Reimagining IT-as-service at Allianz

Jonathan Buckley, Infrastructure Manager, Allianz Australia

At Allianz, as a provider of insurance and risk management products and services we have extremely stringent data security and disaster recovery needs, which means it’s essential we efficiently manage our data centre costs and allocate our resources accordingly.

To achieve this, we looked at virtualising our systems, but alone this was not sufficient. For instance, the platform deployed did not offer auto-provisioning and cloud capabilities, and a third of our OS images were still running on physical servers. This meant the IT department faced challenges in delivering business leads – with a lead time of up to seven weeks to provision infrastructure requirements.

Coupled with our concerns around disaster recovery, particularly the reliability of data storage, it was clear we needed a change to better service the needs of our two-million-plus policy holders in Australia.

As such, we embarked on a journey to update our virtualisation platform. We wanted to create an environment that was stable and scalable, that could effectively act as IT-as-a-service model across our fleet of Windows and Linux based clients, and which would enable the team to easily modernise legacy workloads.

Huge Savings in the Cloud

After a successful pilot program we launched a Microsoft private cloud in our datacenter, running on FlexPod with Microsoft Private Cloud, Windows Server 2012 R2 Hyper-V and System Center 2012 R2. With Microsoft’s private cloud platform, our IT resources at Allianz are moving toward a more service-oriented model, to ensure agility in providing for the needs of the business.

The platform offers fully-automated orchestration and service provisioning, and the IT department has started using the highly scalable solution for primary workload and backups – we hope to be completely migrated to the to the new Microsoft platform by the end of 2014, when we predict we’ll start seeing some significant cost-savings: by the end of 2015 we expect to have reduced the costs of running our data centre by 38 per cent from what they are now, and for this to increase to 42 per cent a year later.
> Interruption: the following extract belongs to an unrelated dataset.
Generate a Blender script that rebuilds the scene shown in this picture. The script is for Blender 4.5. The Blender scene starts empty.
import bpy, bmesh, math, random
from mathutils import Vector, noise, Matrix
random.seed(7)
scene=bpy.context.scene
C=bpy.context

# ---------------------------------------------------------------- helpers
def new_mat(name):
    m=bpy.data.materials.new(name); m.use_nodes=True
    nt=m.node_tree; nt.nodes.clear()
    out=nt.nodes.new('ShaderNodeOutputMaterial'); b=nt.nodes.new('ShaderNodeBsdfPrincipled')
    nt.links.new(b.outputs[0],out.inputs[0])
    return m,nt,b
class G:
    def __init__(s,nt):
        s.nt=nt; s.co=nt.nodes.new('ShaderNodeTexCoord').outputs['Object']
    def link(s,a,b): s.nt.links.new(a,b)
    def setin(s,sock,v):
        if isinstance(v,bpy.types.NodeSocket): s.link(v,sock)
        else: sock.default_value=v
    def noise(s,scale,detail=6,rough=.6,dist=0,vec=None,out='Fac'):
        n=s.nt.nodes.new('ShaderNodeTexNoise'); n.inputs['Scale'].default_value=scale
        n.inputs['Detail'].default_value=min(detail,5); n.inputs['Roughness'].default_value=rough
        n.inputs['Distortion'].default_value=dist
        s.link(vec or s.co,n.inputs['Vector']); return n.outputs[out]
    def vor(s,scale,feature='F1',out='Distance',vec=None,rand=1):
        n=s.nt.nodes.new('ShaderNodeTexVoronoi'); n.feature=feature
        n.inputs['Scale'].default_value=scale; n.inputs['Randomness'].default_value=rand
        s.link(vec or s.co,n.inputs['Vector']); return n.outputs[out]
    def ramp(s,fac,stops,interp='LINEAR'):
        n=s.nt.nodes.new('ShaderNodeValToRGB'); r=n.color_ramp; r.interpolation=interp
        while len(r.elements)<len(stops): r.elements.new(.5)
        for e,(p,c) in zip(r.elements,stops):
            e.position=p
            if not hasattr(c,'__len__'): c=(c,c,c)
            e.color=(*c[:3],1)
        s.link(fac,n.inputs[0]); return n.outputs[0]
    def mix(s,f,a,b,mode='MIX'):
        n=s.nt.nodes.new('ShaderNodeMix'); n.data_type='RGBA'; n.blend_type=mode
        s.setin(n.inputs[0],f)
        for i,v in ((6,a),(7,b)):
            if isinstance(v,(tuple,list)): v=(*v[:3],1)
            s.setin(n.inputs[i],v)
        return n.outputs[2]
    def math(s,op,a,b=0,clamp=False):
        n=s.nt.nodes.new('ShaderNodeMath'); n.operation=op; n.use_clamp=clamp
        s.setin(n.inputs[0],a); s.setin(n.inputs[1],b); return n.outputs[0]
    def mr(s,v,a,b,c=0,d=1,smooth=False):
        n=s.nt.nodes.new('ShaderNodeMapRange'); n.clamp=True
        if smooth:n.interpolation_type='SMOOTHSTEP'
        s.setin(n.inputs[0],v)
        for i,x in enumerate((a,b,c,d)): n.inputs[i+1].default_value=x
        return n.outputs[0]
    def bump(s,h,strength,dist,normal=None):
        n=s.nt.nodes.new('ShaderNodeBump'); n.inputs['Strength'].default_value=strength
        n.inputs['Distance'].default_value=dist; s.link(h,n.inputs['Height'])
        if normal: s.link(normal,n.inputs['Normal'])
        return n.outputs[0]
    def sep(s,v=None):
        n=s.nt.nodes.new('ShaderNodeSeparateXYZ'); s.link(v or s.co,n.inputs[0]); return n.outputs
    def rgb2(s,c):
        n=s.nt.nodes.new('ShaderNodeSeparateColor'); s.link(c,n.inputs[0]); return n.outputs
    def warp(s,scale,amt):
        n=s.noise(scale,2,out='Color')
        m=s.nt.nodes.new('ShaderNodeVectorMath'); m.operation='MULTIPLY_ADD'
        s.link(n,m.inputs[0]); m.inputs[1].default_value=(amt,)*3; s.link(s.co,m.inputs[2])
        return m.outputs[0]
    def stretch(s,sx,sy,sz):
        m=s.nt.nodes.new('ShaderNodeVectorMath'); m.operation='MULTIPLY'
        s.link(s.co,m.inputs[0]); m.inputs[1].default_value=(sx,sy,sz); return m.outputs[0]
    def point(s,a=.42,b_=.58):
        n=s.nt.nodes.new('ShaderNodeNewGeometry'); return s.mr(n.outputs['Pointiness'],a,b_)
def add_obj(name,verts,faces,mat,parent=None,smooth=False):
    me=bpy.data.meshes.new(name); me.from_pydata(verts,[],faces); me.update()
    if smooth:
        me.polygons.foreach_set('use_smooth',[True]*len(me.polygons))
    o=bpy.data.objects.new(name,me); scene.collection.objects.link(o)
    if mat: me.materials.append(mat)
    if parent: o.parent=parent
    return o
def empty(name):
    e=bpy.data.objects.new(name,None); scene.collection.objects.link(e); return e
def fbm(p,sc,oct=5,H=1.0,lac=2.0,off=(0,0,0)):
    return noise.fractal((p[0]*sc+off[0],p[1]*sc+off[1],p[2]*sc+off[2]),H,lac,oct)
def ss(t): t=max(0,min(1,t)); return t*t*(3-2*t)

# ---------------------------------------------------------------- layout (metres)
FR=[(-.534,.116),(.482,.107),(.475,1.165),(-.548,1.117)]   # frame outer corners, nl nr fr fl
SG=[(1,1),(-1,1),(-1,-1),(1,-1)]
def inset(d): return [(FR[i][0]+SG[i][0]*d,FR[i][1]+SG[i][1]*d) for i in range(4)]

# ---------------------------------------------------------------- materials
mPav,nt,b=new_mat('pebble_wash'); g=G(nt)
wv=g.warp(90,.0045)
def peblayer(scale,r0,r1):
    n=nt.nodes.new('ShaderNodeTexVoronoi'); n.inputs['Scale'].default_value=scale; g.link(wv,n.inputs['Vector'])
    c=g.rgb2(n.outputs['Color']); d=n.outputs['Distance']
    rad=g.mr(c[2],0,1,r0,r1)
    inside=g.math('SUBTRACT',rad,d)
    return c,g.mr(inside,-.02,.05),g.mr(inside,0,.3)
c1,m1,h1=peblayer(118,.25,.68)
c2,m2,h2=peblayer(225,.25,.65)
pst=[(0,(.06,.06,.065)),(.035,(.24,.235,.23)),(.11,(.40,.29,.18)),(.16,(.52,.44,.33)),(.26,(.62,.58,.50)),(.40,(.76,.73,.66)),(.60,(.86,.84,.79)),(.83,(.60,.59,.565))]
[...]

We want to be seen as one of the most innovative financial services companies in Australia and if we are to do that we need to be able to deploy new services quickly and efficiently and with this project we’ve certainly taken the right steps. The key for us now is to establish the reference architecture and to ensure stability, reliability and ease of integration to realise benefits including the cost-savings already mentioned.

Before we undertook this project with Microsoft, provisioning new services would typically involve multiple teams, working over multiple weeks. Now? With Hyper-V and System Center, provisioning tends to take a couple of minutes. Similarly, we’re not building things from the ground, and firmware updates are easier to manage, which gives us a real sense of comfort in manageability and conveys a sense of ownership to our infrastructure team.

Innovation at the Core

Just like Microsoft, Innovation is at the core of everything we do and we aren’t stopping with this private cloud roll out. With the opening of Microsoft Azure Geo in New South Wales and Victoria we are already exploring ways in which we could implement a hybrid cloud as an extension of this private cloud environment. We’re in the process of migrating legacy applications including SQL, Citrix and x86 Linux-based environments into our private cloud.

Our IT resources at Allianz are moving toward a more service-oriented model, to ensure agility in providing for the needs of the business.